Şüphesiz bizler, Dimaşk ve Şam diyarına ve bu yerlere yakın ve uzak yerlere şöyle bir resmî emir çıkardık: İbn Teymiyye’ye beyan ettiğimiz hususlarda tâbi olanları şiddetle nehiy eder, onları korkutarak tehdit ederiz. Onu koyduğumuz yere (hapse) göndereceğiz. Onu ümmetin gözünden düşürdüğümüz gibi, taraflarınıda düşürürüz. Israr edipte onu müdafaa edenin, medreselerinden ve görevlerinden azledilmelerini emrederiz. Onları rütbelerinden düşüreceğiz. Onlar için ülkemizde hiçbir hüküm ve velâyet ve şâhitlik, imamet, hattâ hiçbir mertebe ve ikame hakkı olmayacaktır.

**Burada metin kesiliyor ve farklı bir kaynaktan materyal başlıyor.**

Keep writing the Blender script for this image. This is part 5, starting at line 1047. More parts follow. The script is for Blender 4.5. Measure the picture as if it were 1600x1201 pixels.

Zira biz bu bid’atçının (İbn Teymiyye’nin) iddiasını ortadan kaldırdık ve Allah’ın bir kullarını sapıttığı veya sapıtmaya yaklaştırdığı kötü akidesini iptal ettik. Hattâ o kötü akidesi yüzünden halkın çoğu doğru yoldan saptılar ve yeryüzünde fesat çıkardılar. Hanbelîler de bu kötü fikirden dolayı şer’î sicil defterlerinde tespit edilsin, tespitten sonra bu resmi kayıtlar Malikî kadılara gönderilsin. Bu husustaki korkutmamızda haklı olarak insafa dayandık. Bu şerefli emir yazımız, ovada, şehirde ikâmet eden herkese de belâğatli ve kötü inançtan men edici olmak üzere câmi minberlerinde okunsun. Bu emirnâmemiz, 705 H. Ramazan ayında yazılmıştır. >>
İbn Teymiyye hakkındaki bu emirnâme hakkında, tâbilerinden << Uyûnü’t-Tevarih >> adlı kitabın yazarı İbn Şakir’in dediklerini zikrediyorum ki, kendisi İbn Teymiyye’nin tâbilerinden olduğu halde der ki: İbn Teymiyye, şafak vakti bir müezzin Mezenet El-Arus’ta, << Ey Allah’ın Resûlü! Sen benim vesilemsin >>, diye günahı ve düşkünlüğü için Allah’a yalvararak bu şiiri okuduğunda, ona sen, Allah’a şerik koştun, demesi üzerine iyice dövüldü, öldürmeye teşebbüs ettiler. Sonradan tevbe ettirip, İslâmiyetini tecdit ettirip, öldürmekten vazgeçtiler. İbn Teymiyye aleyhinde daha beliğ bir hüccet (delil) olmak üzere uydusu olan << Uyûnü’t-Tarih >> sahibi İbn Şakir’in dediği sözleri yukarıda zikrettim. Bununla beraber, İbn Teymiyye için mübalağalı bir tahkir olacağını düşünerek, İbn Teymiyye’nin dediği kötü şeylerden bahsetmedi. Ama İbn Teymiyye onlardan bahsettiği halde, kendisinin onlardan söz etmediğine hayret ederim.